Ronchi: «Nulla ha potenzialità di sviluppo comparabili»
In bilico la green economy italiana, tra singole eccellenze e stallo generale
Da cinque anni le emissioni di gas serra, la produttività delle risorse, quella energetica e l’effettivo utilizzo di materiali riciclati sono fermi o in peggioramento
[5 Novembre 2019]
La Relazione sullo stato della green economy, presentata oggi a Rimini nell’ambito di Ecomondo – durante gli Stati generali promossi in collaborazione con i ministeri dell’Ambiente e dello Sviluppo economico, oltre alla Commissione Ue – è lo specchio di un Paese in stallo, che rischia di perdere anche le sue punte di diamante.
«Sono registrate alcune eccellenze italiane nel campo della green economy – osserva Edo Ronchi, ex ministro dell’Ambiente oggi nel Consiglio nazionale della green economy – ma emergono anche molte criticità: sostenere le eccellenze e recuperare le difficoltà è la via da perseguire per lanciare un concreto Green new deal in Italia. Nulla ha potenzialità di sviluppo comparabili con quelle della green economy che se adeguatamente promosse ed estese, potranno trascinare investimenti e nuova occupazione».

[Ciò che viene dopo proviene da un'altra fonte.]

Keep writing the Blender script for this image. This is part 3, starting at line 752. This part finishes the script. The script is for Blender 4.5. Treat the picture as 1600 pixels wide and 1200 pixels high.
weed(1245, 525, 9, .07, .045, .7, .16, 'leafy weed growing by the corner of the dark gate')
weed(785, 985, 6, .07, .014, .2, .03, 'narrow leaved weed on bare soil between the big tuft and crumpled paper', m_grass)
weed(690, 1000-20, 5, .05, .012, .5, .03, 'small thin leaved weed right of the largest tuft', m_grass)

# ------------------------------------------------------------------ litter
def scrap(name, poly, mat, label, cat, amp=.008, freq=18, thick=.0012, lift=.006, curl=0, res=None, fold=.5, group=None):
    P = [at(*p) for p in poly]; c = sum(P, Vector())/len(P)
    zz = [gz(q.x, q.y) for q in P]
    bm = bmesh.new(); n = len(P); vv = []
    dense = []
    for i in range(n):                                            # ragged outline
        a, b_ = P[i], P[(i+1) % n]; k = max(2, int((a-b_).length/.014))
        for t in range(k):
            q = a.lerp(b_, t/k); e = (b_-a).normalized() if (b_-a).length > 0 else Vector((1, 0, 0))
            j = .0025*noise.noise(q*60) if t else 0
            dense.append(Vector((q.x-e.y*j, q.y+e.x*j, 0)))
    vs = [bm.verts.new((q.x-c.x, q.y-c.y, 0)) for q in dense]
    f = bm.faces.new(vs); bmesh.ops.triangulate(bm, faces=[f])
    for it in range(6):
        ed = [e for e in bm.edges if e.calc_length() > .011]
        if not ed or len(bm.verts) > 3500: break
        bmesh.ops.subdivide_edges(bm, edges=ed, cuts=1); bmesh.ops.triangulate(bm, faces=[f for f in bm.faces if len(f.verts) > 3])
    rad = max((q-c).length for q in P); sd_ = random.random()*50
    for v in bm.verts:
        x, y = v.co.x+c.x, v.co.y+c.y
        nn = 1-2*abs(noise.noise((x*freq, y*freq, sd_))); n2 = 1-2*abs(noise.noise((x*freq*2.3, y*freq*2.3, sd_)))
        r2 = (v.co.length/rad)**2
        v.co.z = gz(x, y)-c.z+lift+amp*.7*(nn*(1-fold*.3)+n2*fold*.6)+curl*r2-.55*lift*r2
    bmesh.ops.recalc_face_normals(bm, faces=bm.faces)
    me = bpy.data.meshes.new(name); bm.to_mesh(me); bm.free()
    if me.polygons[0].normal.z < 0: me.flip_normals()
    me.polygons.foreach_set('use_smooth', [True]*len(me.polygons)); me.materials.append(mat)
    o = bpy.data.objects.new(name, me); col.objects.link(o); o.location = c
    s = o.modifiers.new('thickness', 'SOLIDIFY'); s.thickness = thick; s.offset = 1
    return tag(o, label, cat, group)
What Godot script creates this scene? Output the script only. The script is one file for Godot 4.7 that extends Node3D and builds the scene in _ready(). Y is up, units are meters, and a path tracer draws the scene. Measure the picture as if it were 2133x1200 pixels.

I numeri sono già stati messi in fila: secondo l’ultimo rapporto GreenItaly i posti di lavoro verdi (3,1 milioni di unità nel 2018) stanno crescendo 7 volte più velocemente degli altri, e la Fondazione per lo sviluppo sostenibile guidata proprio da Ronchi stima che se ne potranno creare altri 800mila nei prossimi cinque anni. Uno scenario minato però alla base dalla mancanza di un’adeguata politica industriale, a sua volta legata all’insipienza delle classi dirigenti.
I rischi dovrebbero essere ormai chiari per tutti: la Relazione sullo stato della green economy del 2019 presenta in apertura un focus sugli “Impatti economici dei cambiamenti climatici in Italia”, secondo il quale – proseguendo con il trend attuale di emissioni – l’Italia rischia un ulteriore aumento delle disuguaglianze oltre che a perdere fino al 10% di Pil nella seconda metà del secolo, pari circa 130 miliardi di euro l’anno.
Eppure «la quota di rinnovabili sui consumi complessivi del Paese e cresciuta – documenta la Relazione curata dalla Fondazione per lo sviluppo sostenibile – solo di un punto percentuale nell’arco degli ultimi cinque anni: un tasso di crescita troppo basso e insufficiente». Per rispettare l’Accordo di Parigi sul clima l’Italia deve «impegnarsi molto di più nella riduzione delle sue emissioni di gas serra In Italia, infatti, non diminuiscono dal 2014: nel 2018 sono state 426 Mt di CO2eq, erano 428 Mt nel 2017 e circa 426 Mt nel 2014 […] Se non si interverrà con decisione interrompendo la serie modesta degli ultimi quattro anni e riavviando il processo di decarbonizzazione del Paese, non sarà possibile rispettare nemmeno il modesto target del 37% di riduzione delle emissioni di gas serra al 2030 indicato nella bozza di Piano nazionale per l’energia e il clima (Pnec), come contributo alla riduzione del 40% a livello Ue».
Anche nell’ambito dell’economia circolare, altro pilastro fondante della transizione ecologica, non si registrano progressi sufficienti. Anzi: «Il tasso di circolarità è peggiorato in Italia, che si classifica al terzo posto dopo Francia e Regno Unito, anche se prima della Germania (guardando anche ai Paesi geograficamente più piccoli fanno meglio di noi pure Paesi Bassi e Belgio, ndr)». Più nel dettaglio, gli ultimi dati Eurostat mostrano che nel 2016 (l’ultimo aggiornamento ad oggi disponibile) solo il 17,1% delle risorse materiali utilizzate in Italia proviene da prodotti riciclati e materiali di recupero, risparmiando così l’estrazione di materie prime primarie; allargando il campo d’osservazione anche la produttività delle risorse e quella energetica sono ferme o in calo dal 2014.
Oggi il Governo promette un Green new deal per invertire la rotta, ma l’impegno rimane ancora tutto da verificare: nel mentre, anno dopo anno la green economy sta frenando sotto il peso di promesse non mantenute, e con lei la parte migliore del Paese.